Safely connecting a Microcontroller with a separate power supply to USB

Discussion in 'Embedded Systems and Microcontrollers' started by programmer6502, Apr 20, 2016.

  1. programmer6502

    Thread Starter Member

    Feb 1, 2014

    I'm working on a project with basically a home built breadboard Arduino using an Atmega328p. I've been powering the microcontroller from USB (using a FT232R USB serial breakout board) but am to the point now where I need more current than USB can offer. However, I still need to use the USB port to monitor results on a serial terminal coming from the microcontroller on my computer at the same time and occasionally reprogram.

    So when I power the microcontroller with a separate 5v power supply to gain higher current capacity, how do I go about simultaneously connecting it to USB without doing damage? Can the grounds be tied so that the separate 5v voltages are referenced the same?

    As of now without a separate supply, I'm using the connections VCC, GND, TX, RX, and DTR on my FT232R breakout board.

  2. MaxHeadRoom


    Jul 18, 2013
    Coupling the grounds should not be a problem, is there no way you can access 5v from one of the drive sockets that come direct from the P.C. Pwr. S?
    This will be the same source.
  3. programmer6502

    Thread Starter Member

    Feb 1, 2014
    I suppose I could, but it would be inconvenient. Plus I commonly use a laptop when prototyping. My microcontroller circuit will eventually make it's way into an RC vehicle, I'm just experimenting with some power hungry 2.4GHz modules first.

    And I'm sure it's not going to be last time I'll need more current when prototyping so I need to find a worth while method to solve the problem.
  4. OBW0549

    Well-Known Member

    Mar 2, 2015
    This is what I call a "non-problem."

    USB doesn't care if you connect its Vcc output to anything other than the FT232R; it's perfectly acceptable to leave Vcc unconnected while powering the rest of your device from a separate supply.

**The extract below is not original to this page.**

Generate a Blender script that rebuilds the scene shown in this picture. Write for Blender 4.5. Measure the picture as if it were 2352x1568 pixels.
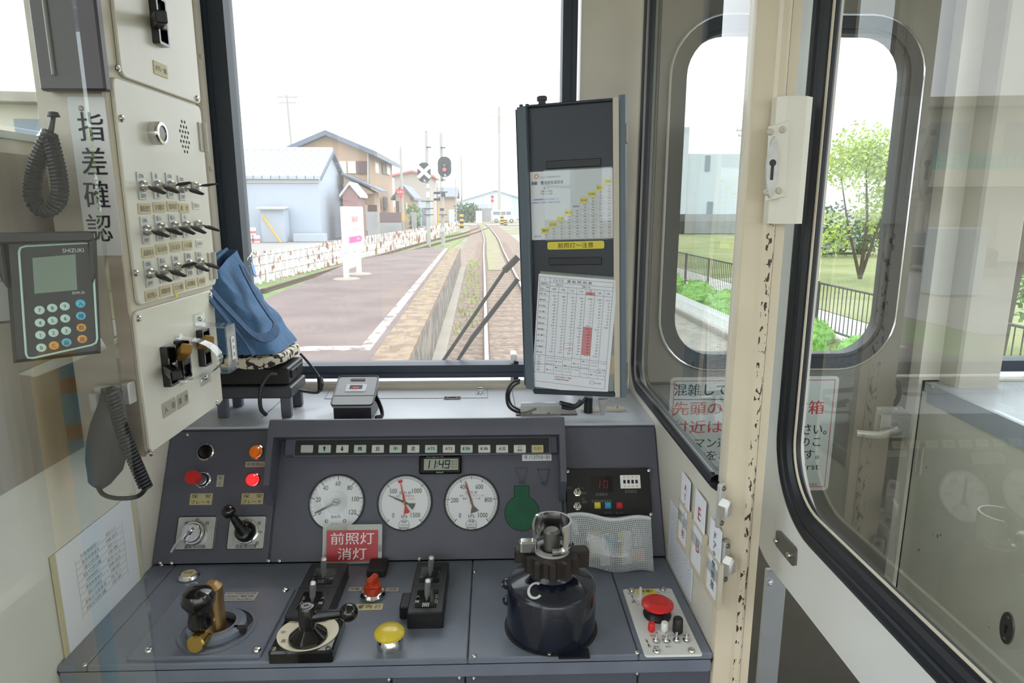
import bpy, bmesh, math, random
from math import sin, cos, pi, radians, sqrt, atan2
from mathutils import Vector as V, Matrix as Mx
for o in list(bpy.data.objects): bpy.data.objects.remove(o)
sc = bpy.context.scene; C = sc.collection
random.seed(7)
# ---------------------------------------------------------------- camera, sky, exposure
FPX = 1500.0; YAW = radians(1.72); PIT = math.atan(.2033); EYE = V((0, 0, 1.5))
FW = V((sin(YAW)*cos(PIT), cos(YAW)*cos(PIT), -sin(PIT))); RT = V((cos(YAW), -sin(YAW), 0)); UP = RT.cross(FW)
cd = bpy.data.cameras.new('camera'); cam = bpy.data.objects.new('camera', cd); C.objects.link(cam)
cd.sensor_width = 36; cd.lens = 36*FPX/2352; cd.clip_start = .02; cd.clip_end = 900
cam.matrix_world = Mx((( RT.x, UP.x, -FW.x, EYE.x), (RT.y, UP.y, -FW.y, EYE.y), (RT.z, UP.z, -FW.z, EYE.z), (0, 0, 0, 1)))
sc.camera = cam
sc.view_settings.view_transform = 'Standard'; sc.view_settings.look = 'None'
sc.view_settings.gamma = 1; sc.view_settings.use_curve_mapping = False
sc.view_settings.exposure = 1.6
wd = bpy.data.worlds.new('overcast_sky'); sc.world = wd; wd.use_nodes = True
wn = wd.node_tree.nodes; wl = wd.node_tree.links
bg = wn['Background']; bg.inputs[1].default_value = 1.0
tc = wn.new('ShaderNodeTexCoord'); sx = wn.new('ShaderNodeSeparateXYZ'); rp = wn.new('ShaderNodeValToRGB')
wl.new(tc.outputs['Generated'], sx.inputs[0]); wl.new(sx.outputs['Z'], rp.inputs[0]); wl.new(rp.outputs[0], bg.inputs[0])
rp.color_ramp.elements[0].position = 0; rp.color_ramp.elements[0].color = (.86, .9, .95, 1)
rp.color_ramp.elements[1].position = .6; rp.color_ramp.elements[1].color = (1.0, 1.03, 1.07, 1)
sl = bpy.data.lights.new('veiled_sun', 'SUN'); sl.energy = .45; sl.angle = radians(25); sl.color = (1, .97, .92)
so = bpy.data.objects.new('veiled_sun', sl); C.objects.link(so)
so.rotation_euler = V((.35, .55, 1)).to_track_quat('Z', 'Y').to_euler()

# ---------------------------------------------------------------- helpers
def ray(px, py): return FW*FPX + RT*(px-1176) + UP*(784-py)
def hit(px, py, o, n):
    d = ray(px, py); return EYE + d*((V(o)-EYE).dot(V(n))/d.dot(V(n)))
def at(px, py, **k):
    (a, v), = k.items(); i = 'XYZ'.index(a); d = ray(px, py); return EYE + d*((v-EYE[i])/d[i])
def frame(o, u, v):
    u = V(u).normalized(); v = V(v); n = u.cross(v).normalized(); v = n.cross(u); o = V(o)
    return Mx(((u.x, v.x, n.x, o.x), (u.y, v.y, n.y, o.y), (u.z, v.z, n.z, o.z), (0, 0, 0, 1)))
def on(F, px, py, h=0):            # frame F moved to where the sight line meets its plane raised by h
    n = F.to_3x3() @ V((0, 0, 1)); p = hit(px, py, F.translation + n*h, n); G = F.copy(); G.translation = p; return G
def uv(M, px, py, h=0):            # local coordinates of a sight line on plane z=h of M
    n = M.to_3x3() @ V((0, 0, 1)); p = hit(px, py, M.translation + n*h, n); q = M.inverted() @ p; return V((q.x, q.y))
def T(x=0, y=0, z=0): return Mx.Translation((x, y, z))
def R(a, ax='Z'): return Mx.Rotation(radians(a), 4, ax)
def S(x, y, z): return Mx.Diagonal((x, y, z, 1))
def rrect(w, h, r, n=4, cx=0, cy=0):
    r = max(r, 1e-5); out = []
    for (sx_, sy_, a0) in ((1, 1, 0), (-1, 1, 90), (-1, -1, 180), (1, -1, 270)):
        for i in range(n+1):
            a = radians(a0 + 90*i/n); out.append((cx + sx_*(w/2-r) + r*cos(a), cy + sy_*(h/2-r) + r*sin(a)))
    return out
def circ(r, n=24, cx=0, cy=0, a0=0): return [(cx+r*cos(2*pi*i/n+a0), cy+r*sin(2*pi*i/n+a0)) for i in range(n)]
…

    Yes, tie the grounds together.
  5. nigelwright7557

    Senior Member

    May 10, 2008
    I designed a USB audio mixer and that had separate 5volt for the mixer.
    I just connected the grounds but not the 5 volt rails and it worked fine.
  6. mcgyvr

    AAC Fanatic!

    Oct 15, 2009
  7. programmer6502

    Thread Starter Member

    Feb 1, 2014
    Thank you all for answering my question and the witnesses. And I assume the same also applies when using battery(s) as the separate power source? (Just checking)
  8. Picbuster


    Dec 2, 2013
    Disconnect the mpu power from the ftdi chip.
    Feed the ftdi chip from 5V pc cable (USB power).
    Connect the mpu to 5V separate powersup
    This works and give you the advantage that the usb is always connected regardless the mpu state.
  9. ErnieM

    AAC Fanatic!

    Apr 24, 2011
    It doesn't matter if your second supply is a wall wart or a battery or anything else. As long as you have the five volts to run your project just connect the common grounds together and you are good to go.
  10. odm4286

    Active Member

    Sep 20, 2009
    Hopefully this will save you some you some trouble. Since you say your project requires more current than a USB port can supply I'm assuming you're drawing more than an amp. Keep in mind that if your power supply cannot handle that without a massive voltage drop you will see VERY strange behavior from your MCU. I swore my code was incorrect until I realized the 9v Alkaline battery I used dropped voltage so fast my PIC behaved erratically. If you go the battery route, try for a lithium battery their voltage with respect to current draw curve is much more forgiving.
  11. programmer6502

    Thread Starter Member

    Feb 1, 2014
    Sounds good. The battery it would be connected to is a NIMH 7.2v 3300MAh battery. So plenty of amperage and the battery is fed to an ESC with a built in regulator that drops it to 5V. I've actually run a microcontroller on it before with a filter cap and haven't had any issues at all.

    Well I think that about answers all my questions, I appreciate the help! Always nice to get some confirmations before attempting something that could potentially fry expensive equipment.
  12. ErnieM

    AAC Fanatic!

    Apr 24, 2011
    I am not a big fan of using a battery on a breadboard, reason being that "plenty of amperage" thing. If you happen to short something out they WILL melt wires and do other bad things.

    It is fine if you exert some extra care, and don't look supprised if your breadboard melts down to a slag heap.